## Data excerpt
____
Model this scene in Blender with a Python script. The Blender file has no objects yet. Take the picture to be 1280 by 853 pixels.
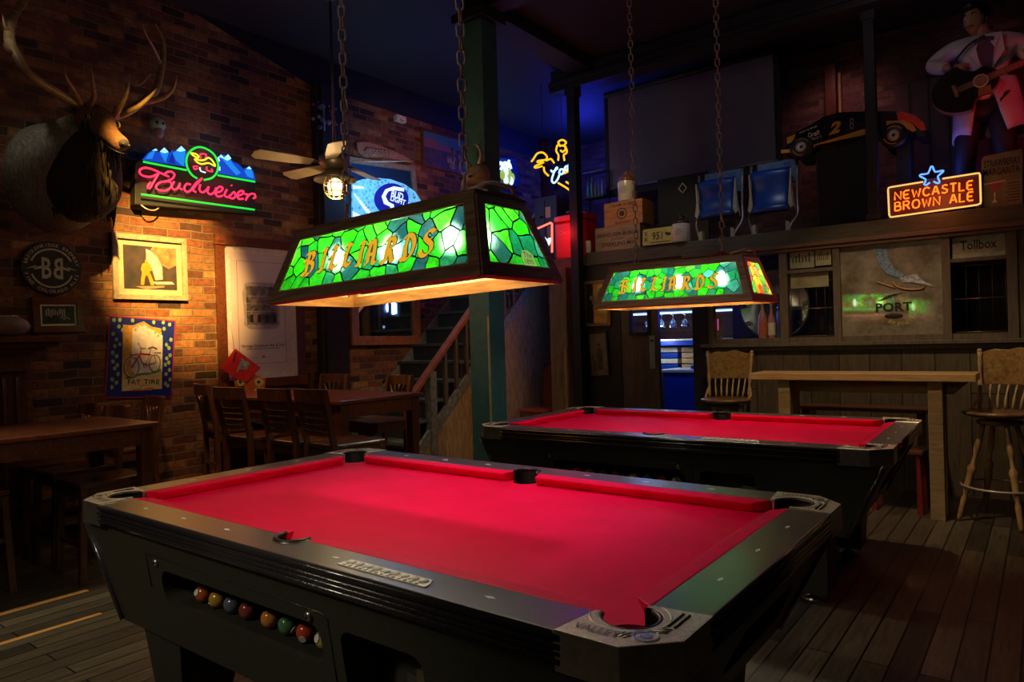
import bpy, bmesh, math, random
from mathutils import Vector, Matrix, Euler
random.seed(7)
PI=math.pi
SC=bpy.context.scene
COL=SC.collection
# ---------------------------------------------------------------- camera
FP,YAW,PITCH,ROLL,EYE=874.8,.65152,-.0009,-.02809,1.34
fw=Vector((-math.sin(YAW)*math.cos(PITCH),math.cos(YAW)*math.cos(PITCH),math.sin(PITCH)))
_r=fw.cross(Vector((0,0,1))).normalized(); _u=_r.cross(fw)
cr=_r*math.cos(ROLL)+_u*math.sin(ROLL); cu=_u*math.cos(ROLL)-_r*math.sin(ROLL)
CAM=Vector((0,0,EYE))
def at(px,py,ax,v):
    """point of the plane ax=v seen at that pixel of the 1280x853 frame"""
    d=fw+cr*((px-640)/FP)-cu*((py-426.5)/FP); i='xyz'.index(ax)
    return CAM+d*((v-CAM[i])/d[i])
cd=bpy.data.cameras.new('camera'); cam=bpy.data.objects.new('camera',cd); COL.objects.link(cam)
cd.sensor_width=36; cd.lens=FP*36/1280; cd.clip_start=.02
m=Matrix((cr,cu,-fw)).transposed().to_4x4(); m.translation=CAM; cam.matrix_world=m
SC.camera=cam
SC.view_settings.view_transform='Standard'; SC.view_settings.look='None'; SC.view_settings.gamma=1
SC.view_settings.use_curve_mapping=False; SC.view_settings.exposure=0
# ---------------------------------------------------------------- materials
def nt(name):
    m=bpy.data.materials.new(name); m.use_nodes=True; return m,m.node_tree.nodes,m.node_tree.links,m.node_tree.nodes['Principled BSDF']
def c4(c): return (c[0],c[1],c[2],1)
def coords(N,L,scale=(1,1,1),src='Object',rot=(0,0,0)):
    t=N.new('ShaderNodeTexCoord'); mp=N.new('ShaderNodeMapping'); mp.inputs['Scale'].default_value=scale; mp.inputs['Rotation'].default_value=rot
    L.new(t.outputs[src],mp.inputs[0]); return mp.outputs[0]
def ramp(N,L,fac,stops,interp='LINEAR'):
    r=N.new('ShaderNodeValToRGB'); r.color_ramp.interpolation=interp; e=r.color_ramp.elements
    while len(e)<len(stops): e.new(.5)
    for i,(p,c) in enumerate(stops): e[i].position=p; e[i].color=c4(c)
    L.new(fac,r.inputs[0]); return r.outputs[0]
def noise(N,L,vec,scale,detail=4,rough=.6,dist=0):
    n=N.new('ShaderNodeTexNoise'); n.inputs['Scale'].default_value=scale; n.inputs['Detail'].default_value=detail
    n.inputs['Roughness'].default_value=rough; n.inputs['Distortion'].default_value=dist; L.new(vec,n.inputs['Vector']); return n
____
## Written request
Leave out the pictures and output the rest of the material exactly as written.

## Complete response
Model this scene in Blender with a Python script. The Blender file has no objects yet. Take the picture to be 1280 by 853 pixels.
import bpy, bmesh, math, random
from mathutils import Vector, Matrix, Euler
random.seed(7)
PI=math.pi
SC=bpy.context.scene
COL=SC.collection
# ---------------------------------------------------------------- camera
FP,YAW,PITCH,ROLL,EYE=874.8,.65152,-.0009,-.02809,1.34
fw=Vector((-math.sin(YAW)*math.cos(PITCH),math.cos(YAW)*math.cos(PITCH),math.sin(PITCH)))
_r=fw.cross(Vector((0,0,1))).normalized(); _u=_r.cross(fw)
cr=_r*math.cos(ROLL)+_u*math.sin(ROLL); cu=_u*math.cos(ROLL)-_r*math.sin(ROLL)
CAM=Vector((0,0,EYE))
def at(px,py,ax,v):
    """point of the plane ax=v seen at that pixel of the 1280x853 frame"""
    d=fw+cr*((px-640)/FP)-cu*((py-426.5)/FP); i='xyz'.index(ax)
    return CAM+d*((v-CAM[i])/d[i])
cd=bpy.data.cameras.new('camera'); cam=bpy.data.objects.new('camera',cd); COL.objects.link(cam)
cd.sensor_width=36; cd.lens=FP*36/1280; cd.clip_start=.02
m=Matrix((cr,cu,-fw)).transposed().to_4x4(); m.translation=CAM; cam.matrix_world=m
SC.camera=cam
SC.view_settings.view_transform='Standard'; SC.view_settings.look='None'; SC.view_settings.gamma=1
SC.view_settings.use_curve_mapping=False; SC.view_settings.exposure=0
# ---------------------------------------------------------------- materials
def nt(name):
    m=bpy.data.materials.new(name); m.use_nodes=True; return m,m.node_tree.nodes,m.node_tree.links,m.node_tree.nodes['Principled BSDF']
def c4(c): return (c[0],c[1],c[2],1)
def coords(N,L,scale=(1,1,1),src='Object',rot=(0,0,0)):
    t=N.new('ShaderNodeTexCoord'); mp=N.new('ShaderNodeMapping'); mp.inputs['Scale'].default_value=scale; mp.inputs['Rotation'].default_value=rot
    L.new(t.outputs[src],mp.inputs[0]); return mp.outputs[0]
def ramp(N,L,fac,stops,interp='LINEAR'):
    r=N.new('ShaderNodeValToRGB'); r.color_ramp.interpolation=interp; e=r.color_ramp.elements
    while len(e)<len(stops): e.new(.5)
    for i,(p,c) in enumerate(stops): e[i].position=p; e[i].color=c4(c)
    L.new(fac,r.inputs[0]); return r.outputs[0]
def noise(N,L,vec,scale,detail=4,rough=.6,dist=0):
    n=N.new('ShaderNodeTexNoise'); n.inputs['Scale'].default_value=scale; n.inputs['Detail'].default_value=detail
    n.inputs['Roughness'].default_value=rough; n.inputs['Distortion'].default_value=dist; L.new(vec,n.inputs['Vector']); return n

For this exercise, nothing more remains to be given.